Exercise brief:
Take the lines from the head of the listing through the one bearing "rnd = random.Random(7)" and copy them exactly, leaving every picture out.

Given data:
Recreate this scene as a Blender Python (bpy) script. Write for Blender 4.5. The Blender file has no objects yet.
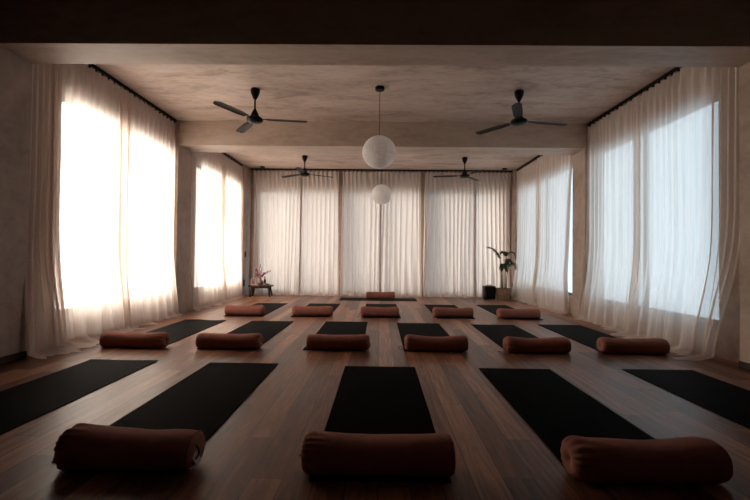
import bpy, bmesh, math, random
from mathutils import Vector, Matrix, noise

C = bpy.context.scene.collection
PI = math.pi
rnd = random.Random(7)

# ------------------------------------------------------------------ helpers
def tag(o, label=None, cat=None, group=None, kind=None):
    if label: o['label'] = label
    if cat: o['category'] = cat
    if group: o['group'] = group
    if kind: o['kind'] = kind
    return o

def empty(name, loc, rz=0.0, **kw):
    o = bpy.data.objects.new(name, None)
    C.objects.link(o)
    o.location = loc
    o.rotation_euler = (0, 0, rz)
    o.empty_display_size = 0.1
    return tag(o, **kw)

def obj(name, bm, mat, parent=None, smooth=False, **kw):
    me = bpy.data.meshes.new(name)
    bmesh.ops.recalc_face_normals(bm, faces=bm.faces[:])
    bm.to_mesh(me)
    bm.free()
    me.materials.append(mat)
    if smooth:
        for p in me.polygons: p.use_smooth = True
    o = bpy.data.objects.new(name, me)
    C.objects.link(o)
    if parent: o.parent = parent
    return tag(o, **kw)

def add_box(bm, x0, x1, y0, y1, z0, z1, bevel=0.0, mat=None):
    vs = [bm.verts.new(p) for p in ((x0,y0,z0),(x1,y0,z0),(x1,y1,z0),(x0,y1,z0),
                                    (x0,y0,z1),(x1,y0,z1),(x1,y1,z1),(x0,y1,z1))]
    if mat is not None:
        for v in vs: v.co = mat @ v.co
    fs = [bm.faces.new([vs[i] for i in f]) for f in
          ((0,3,2,1),(4,5,6,7),(0,1,5,4),(1,2,6,5),(2,3,7,6),(3,0,4,7))]
    if bevel:
        es = list({e for f in fs for e in f.edges})
        bmesh.ops.bevel(bm, geom=es, offset=bevel, segments=2, affect='EDGES', profile=0.6)
    return bm

def box(*a, **k):
    return add_box(bmesh.new(), *a, **k)

def add_lathe(bm, prof, n=32, cx=0, cy=0, caps=True):
    rings = []
    for r, z in prof:
        if r < 1e-5:
            rings.append([bm.verts.new((cx, cy, z))])
        else:
            rings.append([bm.verts.new((cx + r*math.cos(2*PI*k/n), cy + r*math.sin(2*PI*k/n), z)) for k in range(n)])
    for a, b in zip(rings, rings[1:]):
        for k in range(n):
            k2 = (k+1) % n
            if len(a) == 1 and len(b) == 1: continue
            if len(a) == 1: bm.faces.new((a[0], b[k], b[k2]))
            elif len(b) == 1: bm.faces.new((a[k], b[0], a[k2]))
            else: bm.faces.new((a[k], b[k], b[k2], a[k2]))
    if caps:
        for r in (rings[0], rings[-1]):
            if len(r) > 2: bm.faces.new(r)
    return bm

def add_tube(bm, pts, rad, n=8):
    pts = [Vector(p) for p in pts]
    rads = rad if isinstance(rad, (list, tuple)) else [rad]*len(pts)
    prev = None
    rings = []
    for i, p in enumerate(pts):
        d = (pts[min(i+1, len(pts)-1)] - pts[max(i-1, 0)])
        if d.length < 1e-9: d = Vector((0, 0, 1))
        d.normalize()
        if prev is None:
            a = d.orthogonal().normalized()
        else:
            a = (prev - d*prev.dot(d))
            a = a.normalized() if a.length > 1e-6 else d.orthogonal().normalized()
        prev = a
        b = d.cross(a)
        rings.append([bm.verts.new(p + (a*math.cos(2*PI*k/n) + b*math.sin(2*PI*k/n))*rads[i]) for k in range(n)])
    for a, b in zip(rings, rings[1:]):
        for k in range(n):
            bm.faces.new((a[k], a[(k+1) % n], b[(k+1) % n], b[k]))
    bm.faces.new(rings[0]); bm.faces.new(rings[-1][::-1])
    return bm

def smoothstep(a, b, x):
    t = max(0.0, min(1.0, (x-a)/(b-a)))
    return t*t*(3-2*t)

def catmull(pts, m=8):
    pts = [Vector(p) for p in pts]
    P = [pts[0]*2-pts[1]] + pts + [pts[-1]*2-pts[-2]]
    out = []
    for i in range(1, len(P)-2):
        for k in range(m):
            t = k/m
            a, b, c, d = P[i-1], P[i], P[i+1], P[i+2]
            out.append(0.5*((2*b)+(c-a)*t+(2*a-5*b+4*c-d)*t*t+(3*b-3*c+d-a)*t*t*t))
    out.append(pts[-1])
    return out

# ------------------------------------------------------------------ materials
def new_mat(name):
    m = bpy.data.materials.new(name)
    m.use_nodes = True
    nt = m.node_tree
    nt.nodes.clear()
    out = nt.nodes.new('ShaderNodeOutputMaterial')
    return m, nt, out

def N(nt, t, **kw):
    n = nt.nodes.new(t)
    for k, v in kw.items():
        if k.startswith('i_'): n.inputs[k[2:].replace('_', ' ')].default_value = v
        else: setattr(n, k, v)
    return n

def rgba(c): return (c[0], c[1], c[2], 1.0)

def ramp(nt, stops):
    r = nt.nodes.new('ShaderNodeValToRGB')
    e = r.color_ramp.elements
    while len(e) < len(stops): e.new(0.5)
    for el, (p, c) in zip(e, stops):
        el.position = p; el.color = rgba(c)
    return r

def simple(name, color, rough=0.5, spec=0.5, metal=0.0, var=0.12, scale=30.0, bump=0.0, bscale=None, sheen=0.0, stretch=(1,1,1)):
    m, nt, out = new_mat(name)
    L = nt.links.new
    b = N(nt, 'ShaderNodeBsdfPrincipled')
    b.inputs['Roughness'].default_value = rough
    b.inputs['Specular IOR Level'].default_value = spec
    b.inputs['Metallic'].default_value = metal
    if sheen:
        b.inputs['Sheen Weight'].default_value = sheen
        b.inputs['Sheen Roughness'].default_value = 0.5
        b.inputs['Sheen Tint'].default_value = rgba([min(1, c*2.5) for c in color])
    tc = N(nt, 'ShaderNodeTexCoord')
    mp = N(nt, 'ShaderNodeMapping'); mp.inputs['Scale'].default_value = stretch
    L(tc.outputs['Object'], mp.inputs['Vector'])
    nz = N(nt, 'ShaderNodeTexNoise'); nz.inputs['Scale'].default_value = scale; nz.inputs['Detail'].default_value = 5
    L(mp.outputs['Vector'], nz.inputs['Vector'])
    r = ramp(nt, [(0.3, [c*(1-var) for c in color]), (0.7, [c*(1+var) for c in color])])
    L(nz.outputs['Fac'], r.inputs['Fac'])
    L(r.outputs['Color'], b.inputs['Base Color'])
    if bump:
        nb = N(nt, 'ShaderNodeTexNoise'); nb.inputs['Scale'].default_value = bscale or scale*4; nb.inputs['Detail'].default_value = 3
        L(mp.outputs['Vector'], nb.inputs['Vector'])
        bp = N(nt, 'ShaderNodeBump'); bp.inputs['Strength'].default_value = bump; bp.inputs['Distance'].default_value = 0.004
        L(nb.outputs['Fac'], bp.inputs['Height'])
        L(bp.outputs['Normal'], b.inputs['Normal'])
    L(b.outputs['BSDF'], out.inputs['Surface'])
    return m

def plaster(name, base, dark, light, stretch=(1,1,1), scale=1.6, rough=0.6, bump=0.25, spec=0.35):
    m, nt, out = new_mat(name)
    L = nt.links.new
    b = N(nt, 'ShaderNodeBsdfPrincipled')
    b.inputs['Roughness'].default_value = rough
    b.inputs['Specular IOR Level'].default_value = spec
    tc = N(nt, 'ShaderNodeTexCoord')
    mp = N(nt, 'ShaderNodeMapping'); mp.inputs['Scale'].default_value = stretch
    L(tc.outputs['Object'], mp.inputs['Vector'])
    n1 = N(nt, 'ShaderNodeTexNoise'); n1.inputs['Scale'].default_value = scale; n1.inputs['Detail'].default_value = 8
    n1.inputs['Roughness'].default_value = 0.62; n1.inputs['Distortion'].default_value = 0.8
    n2 = N(nt, 'ShaderNodeTexNoise'); n2.inputs['Scale'].default_value = scale*5; n2.inputs['Detail'].default_value = 6
    n2.inputs['Distortion'].default_value = 1.2
    L(mp.outputs['Vector'], n1.inputs['Vector']); L(mp.outputs['Vector'], n2.inputs['Vector'])
    mx = N(nt, 'ShaderNodeMath', operation='MULTIPLY_ADD'); mx.inputs[1].default_value = 0.35
    L(n2.outputs['Fac'], mx.inputs[0])
    m2 = N(nt, 'ShaderNodeMath', operation='MULTIPLY'); m2.inputs[1].default_value = 0.65
    L(n1.outputs['Fac'], m2.inputs[0]); L(m2.outputs[0], mx.inputs[2])
    r = ramp(nt, [(0.36, dark), (0.5, base), (0.64, light)])
    L(mx.outputs[0], r.inputs['Fac'])
    L(r.outputs['Color'], b.inputs['Base Color'])
    bp = N(nt, 'ShaderNodeBump'); bp.inputs['Strength'].default_value = bump; bp.inputs['Distance'].default_value = 0.01
    L(mx.outputs[0], bp.inputs['Height']); L(bp.outputs['Normal'], b.inputs['Normal'])
    L(b.outputs['BSDF'], out.inputs['Surface'])
    return m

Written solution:
Recreate this scene as a Blender Python (bpy) script. Write for Blender 4.5. The Blender file has no objects yet.
import bpy, bmesh, math, random
from mathutils import Vector, Matrix, noise

C = bpy.context.scene.collection
PI = math.pi
rnd = random.Random(7)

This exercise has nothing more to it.